Notably missing: tvOS. Nary a mention.

Some Speculation

I recently explored some ideas around Apple’s rumored AR/VR headset, and how one killer use case might be watching movies in VR. I didn’t expect Apple to announce the headset today, but I did think they’d announce ARKit (and possibly some kind of new VRKit) features to help pave the way. Perhaps there will be updates to them shared in the developer sessions, and Apple will just quietly lay the groundwork before a large reveal whenever the headset is ready.

Is the new CarPlay a strategic retreat for Project Titan, from launching an entirely new autonomous car to “just” sticking a slick UI inside existing cars? Or is it the cusp of much more to come?

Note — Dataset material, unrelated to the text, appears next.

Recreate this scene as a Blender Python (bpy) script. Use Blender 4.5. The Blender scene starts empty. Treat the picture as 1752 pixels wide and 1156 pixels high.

I was guessing that Apple would announce the new Mac Pro today. In the previous “Peek Performance” event when the new Mac Studio was unveiled, John Ternus teased how the Mac Pro is the one remaining machine to complete the Mac’s transition to Apple Silicon… but that it would have to wait for another day. Today seemed like it could be that day. The Mac Pro is first and foremost for developers and creative professionals, so WWDC is the perfect fit for releasing it. Maybe it’s not ready, maybe Apple doesn’t want to launch it amidst supply chain woes, or maybe there just wan’t enough time in this already crammed keynote to do its new architecture and industrial design justice.

  1. This feature must have been long in the works prior to the Studio Display Camera fiasco, but once that broke, Apple surely knew they’d just have to take the jokes around this feature on the chin. 

  2. Apple’s fine print says you can undo sent messages for up to 15 minutes, which means you can undo even after the recipient has viewed the message, for better and worse.